Set task: Return the entries below in their exact form, leaving the pictures out.

Scene script records:
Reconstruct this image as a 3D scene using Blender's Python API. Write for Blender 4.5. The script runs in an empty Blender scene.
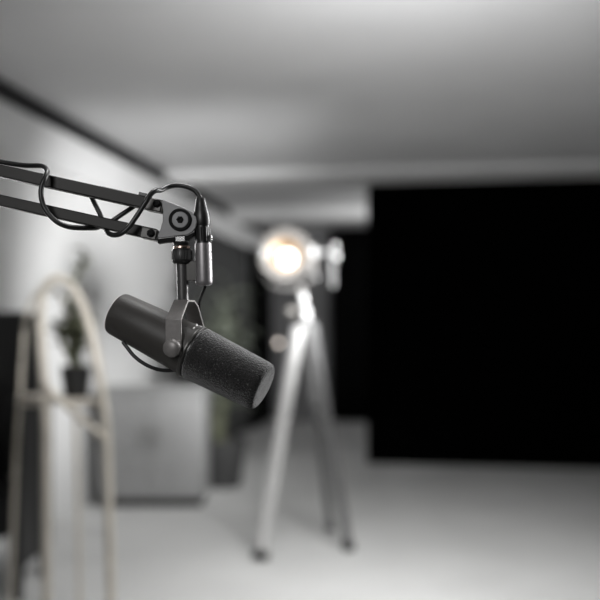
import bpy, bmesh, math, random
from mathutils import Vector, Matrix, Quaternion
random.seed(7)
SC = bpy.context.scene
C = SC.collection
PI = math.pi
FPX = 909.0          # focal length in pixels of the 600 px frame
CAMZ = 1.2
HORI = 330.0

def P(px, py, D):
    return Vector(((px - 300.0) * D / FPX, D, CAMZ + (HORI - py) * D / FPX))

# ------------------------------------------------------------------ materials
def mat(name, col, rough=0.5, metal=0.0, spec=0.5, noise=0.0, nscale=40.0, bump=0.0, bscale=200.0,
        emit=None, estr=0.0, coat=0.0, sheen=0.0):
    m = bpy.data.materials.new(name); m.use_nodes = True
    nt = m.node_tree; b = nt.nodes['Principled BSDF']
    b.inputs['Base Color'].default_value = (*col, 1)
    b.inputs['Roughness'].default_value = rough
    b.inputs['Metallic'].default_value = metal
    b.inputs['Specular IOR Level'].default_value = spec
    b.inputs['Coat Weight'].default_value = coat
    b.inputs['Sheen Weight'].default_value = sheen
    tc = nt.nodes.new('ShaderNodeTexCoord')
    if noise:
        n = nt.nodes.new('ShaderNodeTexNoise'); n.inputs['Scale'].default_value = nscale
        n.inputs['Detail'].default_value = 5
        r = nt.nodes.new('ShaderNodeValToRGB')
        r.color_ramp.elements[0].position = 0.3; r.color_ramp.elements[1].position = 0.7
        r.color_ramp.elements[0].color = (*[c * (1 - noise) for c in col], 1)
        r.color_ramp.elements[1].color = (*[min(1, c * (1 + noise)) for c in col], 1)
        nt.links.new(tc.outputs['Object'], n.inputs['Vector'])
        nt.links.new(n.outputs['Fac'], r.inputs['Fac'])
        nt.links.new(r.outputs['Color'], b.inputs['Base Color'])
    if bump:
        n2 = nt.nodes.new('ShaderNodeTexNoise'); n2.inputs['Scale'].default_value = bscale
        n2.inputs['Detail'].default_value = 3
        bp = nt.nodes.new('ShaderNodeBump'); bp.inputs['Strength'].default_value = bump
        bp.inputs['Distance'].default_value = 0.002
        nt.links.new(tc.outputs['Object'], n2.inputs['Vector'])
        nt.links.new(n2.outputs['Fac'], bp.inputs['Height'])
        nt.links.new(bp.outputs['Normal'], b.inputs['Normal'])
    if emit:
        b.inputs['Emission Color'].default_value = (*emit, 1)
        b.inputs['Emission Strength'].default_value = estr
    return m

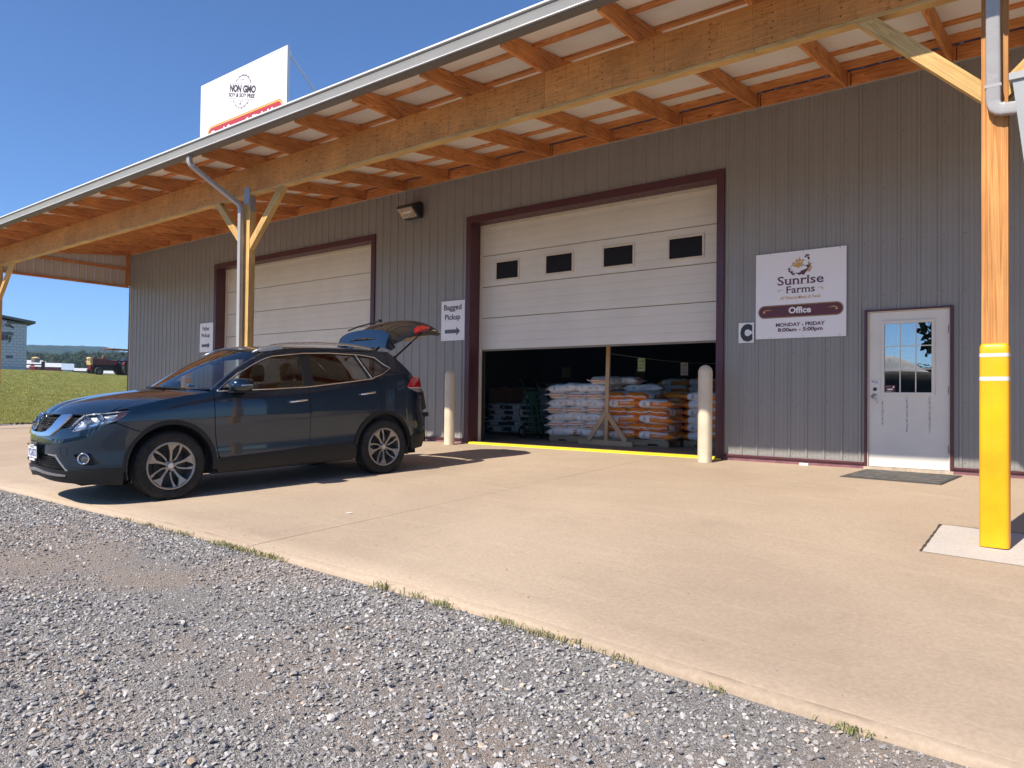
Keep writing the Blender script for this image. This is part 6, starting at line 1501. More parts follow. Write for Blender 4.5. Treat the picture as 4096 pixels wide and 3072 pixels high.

Task response:
Reconstruct this image as a 3D scene using Blender's Python API. Write for Blender 4.5. The script runs in an empty Blender scene.
import bpy, bmesh, math, random
from mathutils import Vector, Matrix, Quaternion
random.seed(7)
SC = bpy.context.scene
C = SC.collection
PI = math.pi
FPX = 909.0          # focal length in pixels of the 600 px frame
CAMZ = 1.2
HORI = 330.0

def P(px, py, D):
    return Vector(((px - 300.0) * D / FPX, D, CAMZ + (HORI - py) * D / FPX))

# ------------------------------------------------------------------ materials
def mat(name, col, rough=0.5, metal=0.0, spec=0.5, noise=0.0, nscale=40.0, bump=0.0, bscale=200.0,
        emit=None, estr=0.0, coat=0.0, sheen=0.0):
    m = bpy.data.materials.new(name); m.use_nodes = True
    nt = m.node_tree; b = nt.nodes['Principled BSDF']
    b.inputs['Base Color'].default_value = (*col, 1)
    b.inputs['Roughness'].default_value = rough
    b.inputs['Metallic'].default_value = metal
    b.inputs['Specular IOR Level'].default_value = spec
    b.inputs['Coat Weight'].default_value = coat
    b.inputs['Sheen Weight'].default_value = sheen
    tc = nt.nodes.new('ShaderNodeTexCoord')
    if noise:
        n = nt.nodes.new('ShaderNodeTexNoise'); n.inputs['Scale'].default_value = nscale
        n.inputs['Detail'].default_value = 5
        r = nt.nodes.new('ShaderNodeValToRGB')
        r.color_ramp.elements[0].position = 0.3; r.color_ramp.elements[1].position = 0.7
        r.color_ramp.elements[0].color = (*[c * (1 - noise) for c in col], 1)
        r.color_ramp.elements[1].color = (*[min(1, c * (1 + noise)) for c in col], 1)
        nt.links.new(tc.outputs['Object'], n.inputs['Vector'])
        nt.links.new(n.outputs['Fac'], r.inputs['Fac'])
        nt.links.new(r.outputs['Color'], b.inputs['Base Color'])
    if bump:
        n2 = nt.nodes.new('ShaderNodeTexNoise'); n2.inputs['Scale'].default_value = bscale
        n2.inputs['Detail'].default_value = 3
        bp = nt.nodes.new('ShaderNodeBump'); bp.inputs['Strength'].default_value = bump
        bp.inputs['Distance'].default_value = 0.002
        nt.links.new(tc.outputs['Object'], n2.inputs['Vector'])
        nt.links.new(n2.outputs['Fac'], bp.inputs['Height'])
        nt.links.new(bp.outputs['Normal'], b.inputs['Normal'])
    if emit:
        b.inputs['Emission Color'].default_value = (*emit, 1)
        b.inputs['Emission Strength'].default_value = estr
    return m

Keep writing the Blender script for this image. This is part 6, starting at line 1501. More parts follow. Write for Blender 4.5. Treat the picture as 4096 pixels wide and 3072 pixels high.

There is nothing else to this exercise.